Mr. Klutznick asserted that with other democratic nations, friendly to America and resisting Soviet pressures, “we would have acted long ago or we would have long ago united such a nation into a mutual security pact so the other side would know our intentions clearly and unmistakably.”

He held that “after 20 years, Israel’s relationship with other nations, including the United States, should be normalized.” He asserted that “states are sovereign, not Jewish, Catholic, or Moslem.”

Both presidential candidates, Vice President Hubert H. Humphrey and former Vice President Richard M. Nixon, addressed the B’nai B’rith convention Sunday and made strong statements of support for Israel. Both said the United States should provide Israel with the Phantom jet fighter planes Israel seeks to maintain deterrent strength.

(The New York Times, in an editorial today, sharply criticized Mr. Nixon’s demand that Israel be given a technological military margin. It said this was “a promise to scrap the existing American policy of trying to maintain a rough military balance between Israel and the Arab states and apportioning arms aid accordingly.” It warned of the danger of an arms race with Moscow and the danger of escalation of Soviet help for the Arabs. “The American commitment to Israel’s security is clear and outside political debate,” the editorial concluded. “But Mr. Nixon now seems ready to go well beyond that basic pledge to project a new, dangerous, open-ended and ultimately self-defeating commitment.”)

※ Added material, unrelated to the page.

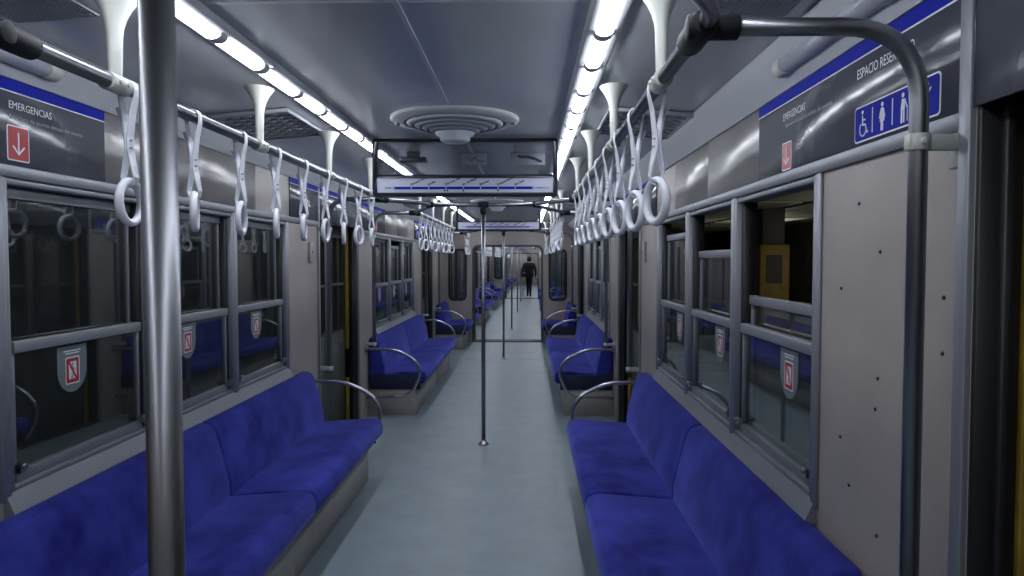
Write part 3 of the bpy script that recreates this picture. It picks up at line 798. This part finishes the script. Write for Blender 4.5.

Dore Schary, chairman of the Anti-Defamation League of B’nai B’rith, cautioned the American-Jewish community not to exaggerate fears of Negro anti-Semitism. “The black community is not partial to or organized against the Jew,” he said. “Let us be crystal clear–the statements of a few must not be attributed to an entire people. Negro anti-Semitism presents none of the dangers of fascism.” Mr. Schary contended that the greater danger came from “the radical right of the white extremists who stand for repression of the Negro and the Jews.”

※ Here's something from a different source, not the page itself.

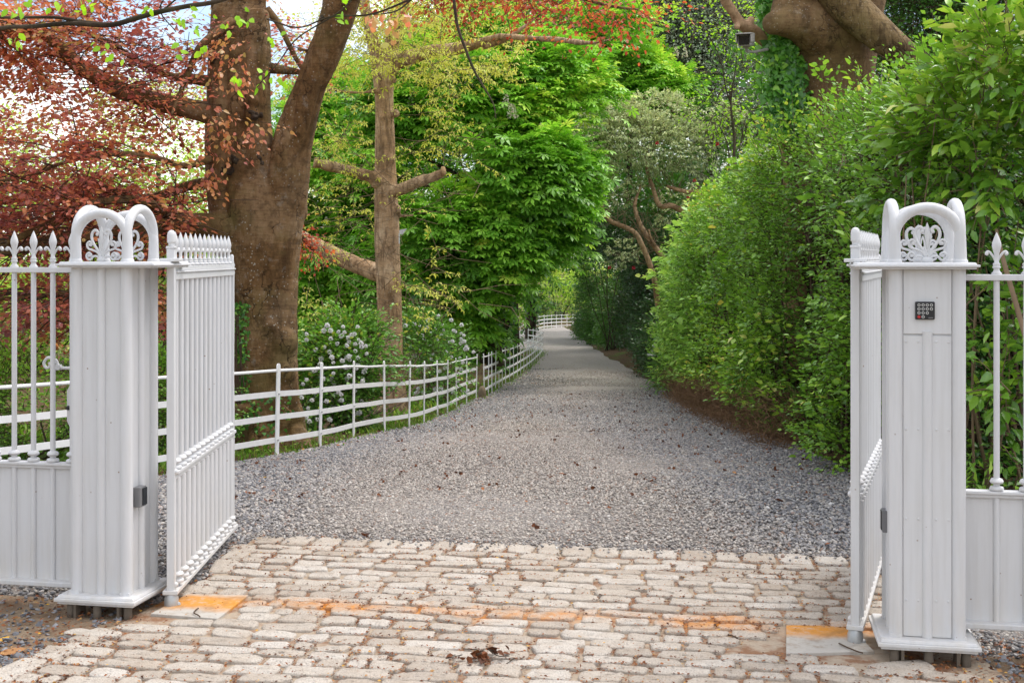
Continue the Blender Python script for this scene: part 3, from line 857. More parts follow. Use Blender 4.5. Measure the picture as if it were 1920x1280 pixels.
def rust_fac(k, v, strength):
    s_ = k.n('ShaderNodeVectorMath', operation='DOT_PRODUCT'); k.l(v, s_.inputs[0]); s_.inputs[1].default_value = (.1487, .98888, 0)
    off = k.math('SUBTRACT', s_.outputs['Value'], 5.725)
    nz = k.math('ADD', k.math('MULTIPLY', k.noise(v, 2.2, 2), .6), k.math('MULTIPLY', k.noise(v, 11, 5, .65), .4))
    off = k.math('ABSOLUTE', k.math('ADD', off, k.math('MULTIPLY', k.math('SUBTRACT', nz, .5), .55)))
    band = k.ramp(off, [(.0, 1), (.05, .75), (.13, 0)])
    patch = k.math('MULTIPLY', k.ramp(k.noise(v, 2.6, 4, .65), [(.40, .10), (.58, 1)]), k.ramp(k.noise(v, 26, 5, .75), [(.36, .3), (.54, 1)]))
    return k.math('MULTIPLY', k.math('MULTIPLY', band, patch), strength)


c = k.mix(rust_fac(k, v, 1.0), c, (.56, .20, .014))
k.pbr(c, .95, .1, 0, k.bump(n1, .6, .01))
b = MB(); b.add([(x, y, .004) for x, y in APR], [np.arange(len(APR))]); tag(b.build('cobble_bed', k.m), kind='structure')

k = NT('granite setts'); v = k.pos()
base = k.ramp(k.attr(), [(0, (.44, .38, .315)), (.35, (.50, .44, .37)), (.7, (.545, .49, .42)), (1, (.59, .545, .485))])
fine = k.noise(v, 130, 4, .7); med = k.noise(v, 13, 5, .65)
c = k.mix(k.math('MULTIPLY', k.ramp(fine, [(.36, 1), (.52, 0)]), .55), base, (.17, .145, .13))
c = k.mix(k.math('MULTIPLY', k.ramp(med, [(.42, 0), (.70, 1)]), .45), c, (.36, .275, .20))
c = k.mix(rust_fac(k, v, .80), c, (.60, .225, .018))
k.pbr(c, .85, .2, 0, k.bump(k.math('ADD', fine, k.math('MULTIPLY', med, 1.8)), .8, .010)); M['sett'] = k.m

SB = MB()
NA = 22
ang = np.linspace(0, 2 * PI, NA, endpoint=False)
RINGS = [(1.0, -.012), (.995, .005), (.965, .0118), (.91, .0148), (.62, .0162), (.22, .0165)]


STONES = []


def sett(c, hx, hy, rot, h):
    STONES.append((c[0], c[1], hx, hy, rot, h))
    pw = rng.uniform(.36, .58)
    ox = np.sign(np.cos(ang)) * np.abs(np.cos(ang)) ** pw * hx
    oy = np.sign(np.sin(ang)) * np.abs(np.sin(ang)) ** pw * hy
    amp = min(hx, hy)
    ph = rng.uniform(0, 6.28, 4)
    w = 1 + rng.normal(0, .018, NA) + .045 * np.sin(2 * ang + ph[0]) + .04 * np.sin(3 * ang + ph[1]) + .025 * np.sin(5 * ang + ph[2])
    ox = ox * w + rng.uniform(-.08, .08) * oy; oy = oy * w + rng.uniform(-.07, .07) * ox
    cr, sr = math.cos(rot), math.sin(rot)
    tilt = rng.normal(0, .022, 2); V = []
    for s, z in RINGS:
        f = s if s < 1 else 1
        ins = 1 - (1 - s) * amp / np.sqrt(ox ** 2 + oy ** 2) * 1.15
        ins = np.clip(ins, .04, 1) if s > .3 else np.full(NA, s)
        x, y = ox * ins, oy * ins
        zz = z * h + tilt[0] * x + tilt[1] * y + (rng.normal(0, .0017, NA) if z > .01 else 0)
        V.append(np.stack([c[0] + x * cr - y * sr, c[1] + x * sr + y * cr, np.broadcast_to(zz, (NA,))], -1))
    V = np.concatenate(V); m = len(RINGS)
    i, j = np.meshgrid(np.arange(m - 1), np.arange(NA), indexing='ij')
    Q = np.stack([i * NA + j, i * NA + (j + 1) % NA, (i + 1) * NA + (j + 1) % NA, (i + 1) * NA + j], -1).reshape(-1, 4)
    SB.add(V, [Q, (m - 1) * NA + np.arange(NA)], rng.random())


def blocked(p):
    for q in SLABS:
        cc = q.mean(0); e = cc + (q - cc) * 1.06
        if inside(e, np.array([p[0]]), np.array([p[1]]))[0]: return True
    if abs((p - LP[:2]) @ [.983, -.182]) < .24 and abs((p - LP[:2]) @ [.182, .983]) < .24: return True
    if abs((p - RP[:2]) @ [.983, -.182]) < .26 and abs((p - RP[:2]) @ [.182, .983]) < .27: return True
    return False


row = 0; vpos = -.075
# header course along the gravel
x = .06
while x < 3.55:
    w = rng.uniform(.13, .20)
    c = A0 + AU * (x + w / 2) + AV * (-.11 + rng.normal(0, .006))
    sett(c, w / 2 - .009, .102, math.radians(-8.8) + rng.normal(0, .04), 1.3); x += w
vpos = -.225
while vpos > -5.1:
    rh = rng.uniform(.098, .124)
    x = -2.2 + rng.uniform(0, .2)
    while x < 4.3:
        w = rng.uniform(.14, .29) if rng.random() > .12 else rng.uniform(.08, .13)
        bow = .02 * math.sin(x * 1.7 + row * .6)
        c = A0 + AU * (x + w / 2) + AV * (vpos - rh / 2 + bow + rng.normal(0, .006))
        e = c + AU * (w * .45); e2 = c - AU * (w * .45)
        if inside(APR, np.array([c[0], e[0], e2[0]]), np.array([c[1], e[1], e2[1]])).sum() >= 2 and not blocked(c) and not blocked(e) and not blocked(e2):
            sett(c, w / 2 - .0085, rh / 2 - .0085 + rng.normal(0, .003), math.radians(-8.8) + rng.normal(0, .045), rng.uniform(.9, 1.4))
        x += w
    vpos -= rh; row += 1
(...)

The convention received a report today from a convention committee that urged emergency steps to overcome a critical shortage in Jewish communal service workers. It was disclosed that 3,500 vacancies are going unfilled. The report told of the urgent need for social and group workers, guidance counsellors and rabbis. A recommendation was made that B’nai B’rith establish a special scholarship program to create a “Jewish civil service”. The program would begin by alleviating needs of Hillel Foundations, the B’nai B’rith Youth Organization and other B’nai B’rith agencies that “desperately feel the pinch.” This would be done by giving educational assistance to qualified Jewish youths on a basis of a year of college for a pledge of a year’s service on B’nai B’rith staff.

The recommendations also included a summer interne program during vacations from school. It was noted that Jewish institutions must compete with government, private industry, and universities to attract summer “interns.” The study concluded that the first prerequisite is for proper motivation to develop a concept of service to the Jewish community. This must begin at the start of college training, it was thought. Inadequately motivated youths can fill jobs “but not the void in Jewish cultural growth.”